One example by itself already refutes the idea that the Bible says the just punishment is doing to people what they have done to others in all cases of mistreatment.  Lex Talionis, summarized by the phrase "eye for eye", is exclusively reserved, as Exodus 221:22-25 already clarified just before verses 26-27, to general permanent injuries (see also Leviticus 24:19-21).  Nonlethal, nonsexual physical assault without permanent injury is punished by monetary means (Exodus 21:18-19, 22) or, concerning the attack of a person's parents by their child, by execution, no matter the severity of the assault (Exodus 21:15).  Kidnapping, which can involve direct physical contact, is also a capital sin (Exodus 21:16).

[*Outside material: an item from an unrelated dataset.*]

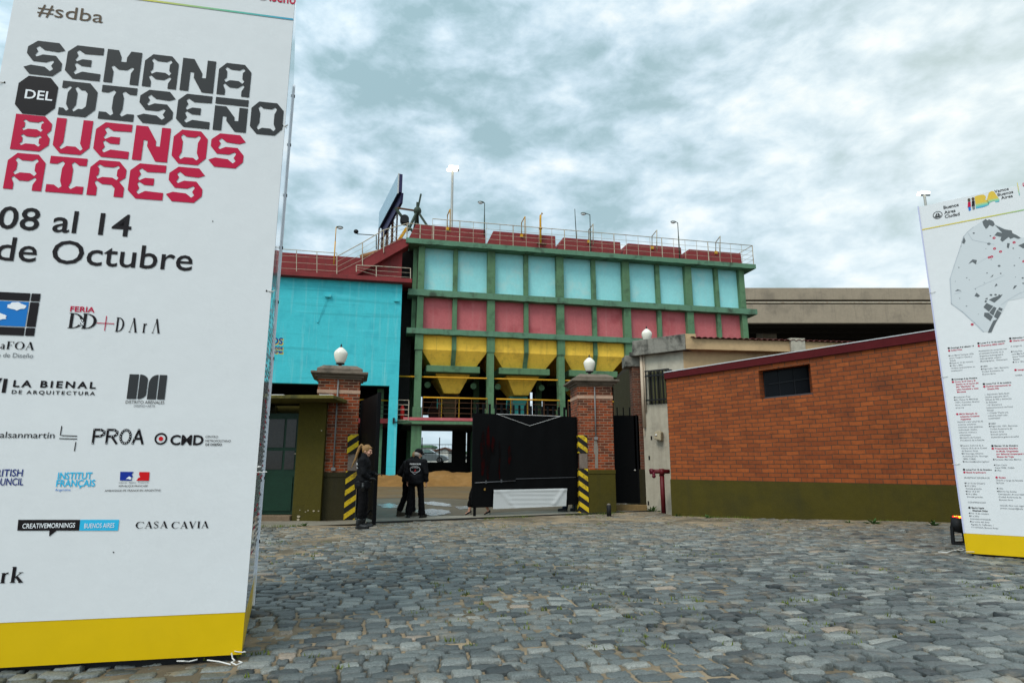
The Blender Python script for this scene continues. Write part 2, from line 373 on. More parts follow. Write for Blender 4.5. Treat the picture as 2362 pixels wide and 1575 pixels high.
def cobbles():
    ang = radians(13); ca, sa = cos(ang), sin(ang)
    V, Q, A = [], [], []; off = 0
    ROW = 0.12
    for r in range(-54, 176):
        x = -14 + RNG.random() * 0.3
        rowh = ROW
        while x < 19:
            px, py = x, r * ROW
            wx = px * ca - py * sa; wy = px * sa + py * ca
            big = 1.0 + 0.22 * np.clip((wx - 0.5) / 3, 0, 1)
            w = (0.145 + 0.11 * RNG.random()) * big
            if RNG.random() < 0.12: w *= 0.7
            cxr = x + w / 2; x += w + 0.004
            bend = 0.10 * sin(cxr * 0.55 + r * 0.02) + 0.05 * float(vnoise(np.array([cxr * 0.7]), np.array([r * ROW * 0.7]), 9)[0]) * 1.6
            py = r * ROW + bend
            wx = cxr * ca - py * sa; wy = cxr * sa + py * ca
            if wy < 1.6 or wy > 19 or wx < -wy * 0.9 - 2.6 or wx > wy * 0.9 + 2.6 or wx < -10.6 or wx > 12.6: continue
            if wy > float(edge_y(wx)) - 0.12: continue
            if RNG.random() < 0.012: continue
            gap = 0.006 + 0.009 * RNG.random(); hw, hd = w / 2 - gap * 1.25, rowh / 2 - gap * (0.35 + 0.35 * RNG.random())
            near = wy < 8.5
            na, nb = (9, 6) if wy < 6.5 else ((6, 5) if near else (4, 4))
            ga = np.concatenate([[-1.0], np.linspace(-0.90, 0.90, na - 2), [1.0]]); gb = np.concatenate([[-1.0], np.linspace(-0.84, 0.84, nb - 2), [1.0]]); a, b = np.meshgrid(ga, gb); a = a.ravel(); b = b.ravel()
            e = 0.015 + 0.05 * RNG.random()
            sk = (RNG.random(4) - 0.5) * 0.20
            lx = hw * a * (1 - e * b ** 6) * (1 + sk[0] * b * 0.5) + sk[2] * 0.05 * b
            ly = hd * b * (1 - 1.6 * e * a ** 6) * (1 + sk[1] * a * 0.8) + sk[3] * 0.10 * a * hd
            jit = 0.05 if near else 0.02
            lx = lx + RNG.normal(0, jit * 0.075, len(a)); ly = ly + RNG.normal(0, jit * 0.065, len(a))
            crown = 0.010 + 0.010 * RNG.random()
            h0 = 0.004 + 0.0065 * RNG.standard_normal() + 0.012 * float(vnoise(np.array([wx * 0.45]), np.array([wy * 0.45]), 21)[0])
            tx, ty = RNG.normal(0, 0.045, 2)
            rim = np.maximum(np.abs(a), np.abs(b)); lz = h0 - crown * (0.10 * (a * a + b * b) + 0.62 * np.where(rim > 0.99, 1, 0)) + tx * lx + ty * ly + RNG.normal(0, 0.0019, len(a))
            nv = len(a); ii = np.arange(nv).reshape(nb, na)
            q = np.stack([ii[:-1, :-1], ii[:-1, 1:], ii[1:, 1:], ii[1:, :-1]], -1).reshape(-1, 4)
            ring = np.concatenate([ii[0, :], ii[1:, -1], ii[-1, -2::-1], ii[-2:0:-1, 0]])
            nr = len(ring); sx, sy, sz = lx[ring] * 1.0, ly[ring] * 1.0, np.full(nr, -0.075)
            k = np.arange(nr); qs = np.stack([ring, nv + k, nv + (k + 1) % nr, ring[(k + 1) % nr]], -1)
            gx = np.concatenate([lx, sx]) + cxr; gy = np.concatenate([ly, sy]) + py; gz = np.concatenate([lz, sz])
            V.append(np.stack([gx * ca - gy * sa, gx * sa + gy * ca, gz], -1)); Q.append(np.concatenate([q, qs]) + off); off += nv + nr
            sh = np.clip(0.5 + 0.20 * RNG.standard_normal() + 0.12 * float(vnoise(np.array([wx * 0.6]), np.array([wy * 0.6]), 33)[0]), 0, 0.86)
            if RNG.random() < 0.012: sh = 1.0
            A.append(np.full(nv + nr, sh))
    return np_mesh('cobblestone_paving', np.concatenate(V), np.concatenate(Q), stone_mat(), True, np.concatenate(A))
struct(cobbles())

# grass and moss in the joints (nobody could count it)
m_moss = mat('joint_grass', (0.10, 0.125, 0.016), rough=0.8, var=0.4, scale=6, bump=0)
def grass():
    mb = MB(); n = 0
    while n < 520:
        y = 3.2 + 13.5 * random.random() ** 0.9; x = (random.random() * 2 - 1) * (y * 0.8 + 0.5)
        if y > float(edge_y(x)) - 0.1 or x > 11.5 or x < -9: continue
        if float(vnoise(np.array([x * 0.5]), np.array([y * 0.5]), 41)[0]) < -0.1: continue
        n += 1; k = random.randint(5, 13); sp = random.uniform(0.02, 0.06)
        for _ in range(k):
            a = random.random() * 2 * pi; bx, by = x + random.gauss(0, sp), y + random.gauss(0, sp * 0.5); h = random.uniform(0.012, 0.034); w = random.uniform(0.004, 0.010)
            tx, ty = bx + cos(a) * h * 0.8, by + sin(a) * h * 0.8
            mb.add([(bx - w * sin(a), by + w * cos(a), -0.012), (bx + w * sin(a), by - w * cos(a), -0.012), (tx, ty, h)], [(0, 1, 2)])
    # strip along the foot of the brick building and the threshold
    for _ in range(900):
        t = random.random() ** 1.0; x = TL.x - 2.5 + t * 16; y = float(edge_y(x)) - abs(random.gauss(0.0, 0.16)) - 0.02
        if float(vnoise(np.array([x * 1.1]), np.array([3.0]), 44)[0]) < 0.05: continue
        for _ in range(4):
            a = random.random() * 2 * pi; bx, by = x + random.gauss(0, 0.03), y + random.gauss(0, 0.02); h = random.uniform(0.02, 0.07); w = random.uniform(0.004, 0.009)
            mb.add([(bx - w * sin(a), by + w * cos(a), -0.02), (bx + w * sin(a), by - w * cos(a), -0.02), (bx + cos(a) * h * .6, by + sin(a) * h * .6, h)], [(0, 1, 2)])
    o = mb.build('joint_grass', m_moss); tag(o, 'short green grass and moss growing in the joints of the cobblestones', 'grass', kind='stuff')
grass()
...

Since showing verbal contempt for a judge of Mosaic Law is likewise deserving of death, the same would have to be the case for attacking them (Deuteronomy 17:12).  Sexual assaults are punished with either loss of the offending hand in instances short of rape (Deuteronomy 25:11-12) or death for rape itself (Deuteronomy 22:25-27), which can be committed by or against either gender.  Because servants often worked to pay off debt, such as when they did not have the means to pay restitution for specific sins like those of Exodus 21:18-19 or Numbers 5:5-7 (and as Exodus 22:3 acknowledges), the cancellation of their full leftover debt and immediate freedom from their abuser are what the Bible prescribes for them as according to Exodus 21:26-27.  Apart from the fact that corporal punishment should also never go above 40 lashes no matter what (Deuteronomy 25:1-3), it is clear many times over with miscellaneous examples that it is unjust to universally do to people as they have done to others, even in some circumstances where permanent injury is inflicted in a nonsexual assault.  Exodus 21:26-27 by itself still affirms this.